◆ Set task ◆
Reproduce each line exactly, including spacing and punctuation.

■ ■ ■

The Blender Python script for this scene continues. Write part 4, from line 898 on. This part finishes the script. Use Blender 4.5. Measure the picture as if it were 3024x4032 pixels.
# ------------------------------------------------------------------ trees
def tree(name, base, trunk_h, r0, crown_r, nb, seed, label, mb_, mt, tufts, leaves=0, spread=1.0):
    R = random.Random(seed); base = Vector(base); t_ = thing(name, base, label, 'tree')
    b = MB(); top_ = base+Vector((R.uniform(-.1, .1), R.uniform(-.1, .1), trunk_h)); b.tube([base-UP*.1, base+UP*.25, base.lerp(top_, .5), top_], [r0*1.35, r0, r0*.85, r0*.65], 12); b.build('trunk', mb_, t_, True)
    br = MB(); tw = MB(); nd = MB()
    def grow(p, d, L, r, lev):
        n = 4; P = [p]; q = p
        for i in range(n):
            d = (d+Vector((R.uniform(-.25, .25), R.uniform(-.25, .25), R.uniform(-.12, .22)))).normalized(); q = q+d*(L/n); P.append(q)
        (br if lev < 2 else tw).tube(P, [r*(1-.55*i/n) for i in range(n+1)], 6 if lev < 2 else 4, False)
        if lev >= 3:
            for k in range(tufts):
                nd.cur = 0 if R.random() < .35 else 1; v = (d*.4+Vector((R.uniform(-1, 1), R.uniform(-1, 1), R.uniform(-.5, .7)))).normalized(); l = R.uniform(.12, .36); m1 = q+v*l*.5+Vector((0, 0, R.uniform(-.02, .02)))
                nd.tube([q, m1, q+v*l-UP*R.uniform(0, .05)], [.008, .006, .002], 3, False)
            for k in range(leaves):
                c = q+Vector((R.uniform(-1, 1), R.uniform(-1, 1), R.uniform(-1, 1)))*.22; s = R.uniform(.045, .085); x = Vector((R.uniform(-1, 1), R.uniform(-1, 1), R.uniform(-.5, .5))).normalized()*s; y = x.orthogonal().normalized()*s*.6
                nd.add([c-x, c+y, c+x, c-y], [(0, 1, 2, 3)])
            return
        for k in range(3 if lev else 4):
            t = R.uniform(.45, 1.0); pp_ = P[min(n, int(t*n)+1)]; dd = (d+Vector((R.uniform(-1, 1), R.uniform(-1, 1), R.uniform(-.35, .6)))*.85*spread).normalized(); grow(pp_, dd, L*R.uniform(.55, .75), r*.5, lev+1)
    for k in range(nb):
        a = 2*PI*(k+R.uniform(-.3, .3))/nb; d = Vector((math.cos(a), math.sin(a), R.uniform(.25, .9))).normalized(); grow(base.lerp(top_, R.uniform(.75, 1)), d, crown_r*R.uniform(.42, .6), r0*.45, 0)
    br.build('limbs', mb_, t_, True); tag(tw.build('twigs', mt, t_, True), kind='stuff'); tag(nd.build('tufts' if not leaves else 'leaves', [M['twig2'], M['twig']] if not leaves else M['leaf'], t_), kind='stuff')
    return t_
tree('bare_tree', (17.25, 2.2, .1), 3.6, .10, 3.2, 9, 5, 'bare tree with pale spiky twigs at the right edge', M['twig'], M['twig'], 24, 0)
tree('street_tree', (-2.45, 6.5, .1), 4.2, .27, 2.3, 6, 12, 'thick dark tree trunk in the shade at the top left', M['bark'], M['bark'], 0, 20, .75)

■ ■ ■

◆ Written answer ◆
The Blender Python script for this scene continues. Write part 4, from line 898 on. This part finishes the script. Use Blender 4.5. Measure the picture as if it were 3024x4032 pixels.
# ------------------------------------------------------------------ trees
def tree(name, base, trunk_h, r0, crown_r, nb, seed, label, mb_, mt, tufts, leaves=0, spread=1.0):
    R = random.Random(seed); base = Vector(base); t_ = thing(name, base, label, 'tree')
    b = MB(); top_ = base+Vector((R.uniform(-.1, .1), R.uniform(-.1, .1), trunk_h)); b.tube([base-UP*.1, base+UP*.25, base.lerp(top_, .5), top_], [r0*1.35, r0, r0*.85, r0*.65], 12); b.build('trunk', mb_, t_, True)
    br = MB(); tw = MB(); nd = MB()
    def grow(p, d, L, r, lev):
        n = 4; P = [p]; q = p
        for i in range(n):
            d = (d+Vector((R.uniform(-.25, .25), R.uniform(-.25, .25), R.uniform(-.12, .22)))).normalized(); q = q+d*(L/n); P.append(q)
        (br if lev < 2 else tw).tube(P, [r*(1-.55*i/n) for i in range(n+1)], 6 if lev < 2 else 4, False)
        if lev >= 3:
            for k in range(tufts):
                nd.cur = 0 if R.random() < .35 else 1; v = (d*.4+Vector((R.uniform(-1, 1), R.uniform(-1, 1), R.uniform(-.5, .7)))).normalized(); l = R.uniform(.12, .36); m1 = q+v*l*.5+Vector((0, 0, R.uniform(-.02, .02)))
                nd.tube([q, m1, q+v*l-UP*R.uniform(0, .05)], [.008, .006, .002], 3, False)
            for k in range(leaves):
                c = q+Vector((R.uniform(-1, 1), R.uniform(-1, 1), R.uniform(-1, 1)))*.22; s = R.uniform(.045, .085); x = Vector((R.uniform(-1, 1), R.uniform(-1, 1), R.uniform(-.5, .5))).normalized()*s; y = x.orthogonal().normalized()*s*.6
                nd.add([c-x, c+y, c+x, c-y], [(0, 1, 2, 3)])
            return
        for k in range(3 if lev else 4):
            t = R.uniform(.45, 1.0); pp_ = P[min(n, int(t*n)+1)]; dd = (d+Vector((R.uniform(-1, 1), R.uniform(-1, 1), R.uniform(-.35, .6)))*.85*spread).normalized(); grow(pp_, dd, L*R.uniform(.55, .75), r*.5, lev+1)
    for k in range(nb):
        a = 2*PI*(k+R.uniform(-.3, .3))/nb; d = Vector((math.cos(a), math.sin(a), R.uniform(.25, .9))).normalized(); grow(base.lerp(top_, R.uniform(.75, 1)), d, crown_r*R.uniform(.42, .6), r0*.45, 0)
    br.build('limbs', mb_, t_, True); tag(tw.build('twigs', mt, t_, True), kind='stuff'); tag(nd.build('tufts' if not leaves else 'leaves', [M['twig2'], M['twig']] if not leaves else M['leaf'], t_), kind='stuff')
    return t_
tree('bare_tree', (17.25, 2.2, .1), 3.6, .10, 3.2, 9, 5, 'bare tree with pale spiky twigs at the right edge', M['twig'], M['twig'], 24, 0)
tree('street_tree', (-2.45, 6.5, .1), 4.2, .27, 2.3, 6, 12, 'thick dark tree trunk in the shade at the top left', M['bark'], M['bark'], 0, 20, .75)